Unique Partnership Places 12 Acres on Stony Brook into Conservation.
For years, Westford residents knew the eighteen acres on Stony Brook Road as Laughton’s Christmas tree farm. In 2005, Laughton informed the Town of Westford that the land was to be sold for development. As agricultural land, the property had been allowed to pay lower property taxes under a state-wide program to promote farming in Massachusetts. Known as Chapter 61A, in return for lower taxes, the program requires that when the land is no longer farmed, the town has the right of first refusal.
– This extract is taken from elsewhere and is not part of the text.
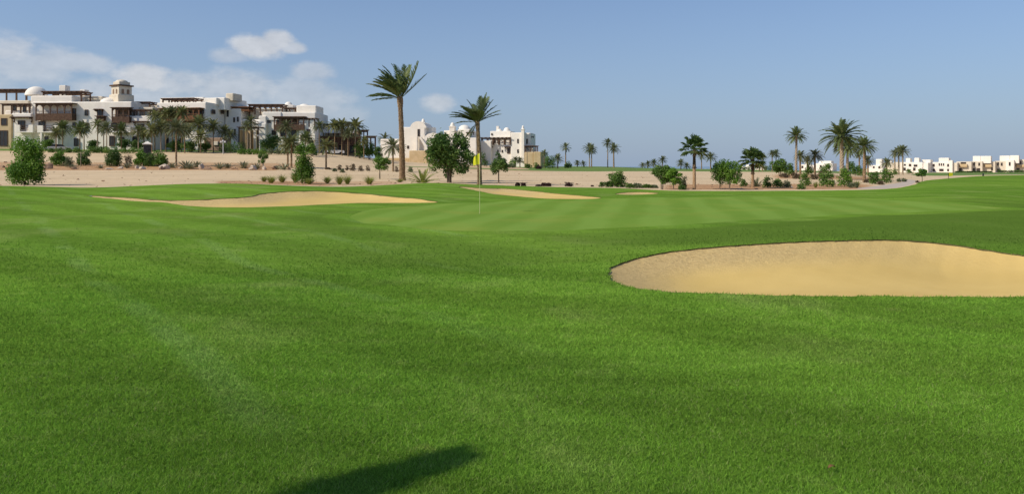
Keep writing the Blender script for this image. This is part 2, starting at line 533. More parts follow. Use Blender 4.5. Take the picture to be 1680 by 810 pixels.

Chapter 61A also allows the Town to assign its right of first refusal to another entity.
After public hearings in April 2005, the Selectmen chose not to ask Town Meeting to purchase the land. Instead, the board voted to transfer the right of first refusal to the non-profit Westford Land Preservation Foundation. Already known in the town for playing a major role in the campaign for the Town’s purchase of the 287 acre East Boston Camps just months before, and for raising close to half a million dollars toward that purchase, the Land Preservation Foundation presented an alternative for the eighteen acres. The Laughton parcel was under agreement to a developer who proposed a ten to eleven lot subdivsion.
The Land Preservation Foundation proposed to purchase the land through a partnership with a builder willing to reduce the number of houses from eleven to six, and to set aside twelve acres along Stony Brook. The 12 acres of open space would be put under a conservation restriction to be held by the Town’s Conservation Commission. The Foundation’s partner in the project, Westford resident Kirk Ware, president of Nagog Real Estate Consulting Corp., wrote in his proposal letter that he was excited “to partner with the Land Foundation on this significant, ground breaking project in town.” Kirk went on to describe the creation of “a ‘human scale’ neighborhood in a particularly beautiful parcel that is sensitive to the natural features, woods and wetlands that make this property unique.”
In December 2005, the last of the six houses of Gray Fox Lane was completed and sold. The Selectmen approved the conservation restriction in February 2006. At the Annual Meeting of the Land Preservation Foundation on March 31st , it was announced that Nagog Real Estate recently presented the Foundation with a check for $25,000.